Broker vs. Fiduciary: Who’s Minding Your Finances?

Feb 3, 2017 Dave Homan Posted in Articles

Does your financial adviser have your best interests at heart? How can you be sure? Is your adviser a fiduciary or not? If you’re not sure, it may be a good time to find out. The fiduciary standard of care was laid out in the Investment Adviser Act of 1940. This standard requires registered investment advisers, or RIAs, to act in a client’s best interests with the intent to eliminate, or disclose, all potential conflicts of interest which might cause the adviser to render advice that is not in the best interests of the client. Unfortunately, neither the financial industry nor lawmakers have yet to establish a consistent adviser standard for providing investment recommendations to retail investors.  

SUITABILITY VS. FIDUCIARY: A BIG DIFFERENCE

Broker dealers, insurance salespersons, and advisers operating under the “suitability standard” are not to be deemed investment advisers and therefore are not subject to the same fiduciary standards as RIA when recommending investments to investors. They are only required to have a reasonable basis for believing an investment is suitable based on personal situation — considering income, net worth, investment objectives, risk tolerance, and other assets. The President’s Council of Economic Advisers estimates that nonfiduciary advice costs American investors 1 percent of their return annually, amounting to $17 billion lost dollars each year. This is most likely due to the transactional nature of the relationship between the adviser and client.  
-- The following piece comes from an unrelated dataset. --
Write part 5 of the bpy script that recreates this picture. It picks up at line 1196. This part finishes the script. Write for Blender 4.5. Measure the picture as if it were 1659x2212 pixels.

FIDUCIARY STANDARD OF CARE

Not only does the fiduciary standard of care require RIAs to act in utmost good faith and in a manner he or she believes to be in your best interest, ahead of his own, but also it means that all recommendations, services, and/or products include the best possible options for you. The best fiduciary relationships also include the ongoing monitoring of your personal situation and life transitions (employment changes, an unexpected windfall, children, etc.) that may warrant a change in financial recommendations or investment strategy.  

QUESTIONS WORTH ASKING

Here are some questions to think about asking when considering working with an adviser. 1. Are you a fiduciary? In most cases the benefits of working with a fiduciary make sense for the long-term investor. 2. How often will you monitor my investments? Investors don’t ask this question often enough, assuming their adviser keeps a close eye on their portfolio. If your adviser is not analyzing your portfolio at least quarterly, you may want to discuss the services offered for the fee you pay. 3. How are you compensated? Disclosure requirements have improved since the last financial crisis, but “hidden” fees remain. Is your adviser working for free? Very low fees should be carefully scrutinized by an investor. The adviser may be receiving undisclosed compensation called “soft dollars” — basically kickbacks for selling a particular investment product that may or may not be in your best interests to purchase. With a new year ahead and much uncertainty in the new political environment, it may be time to review your financial situation. Working with a trusted adviser who has your best interests at heart can provide peace of mind and a sense of financial security.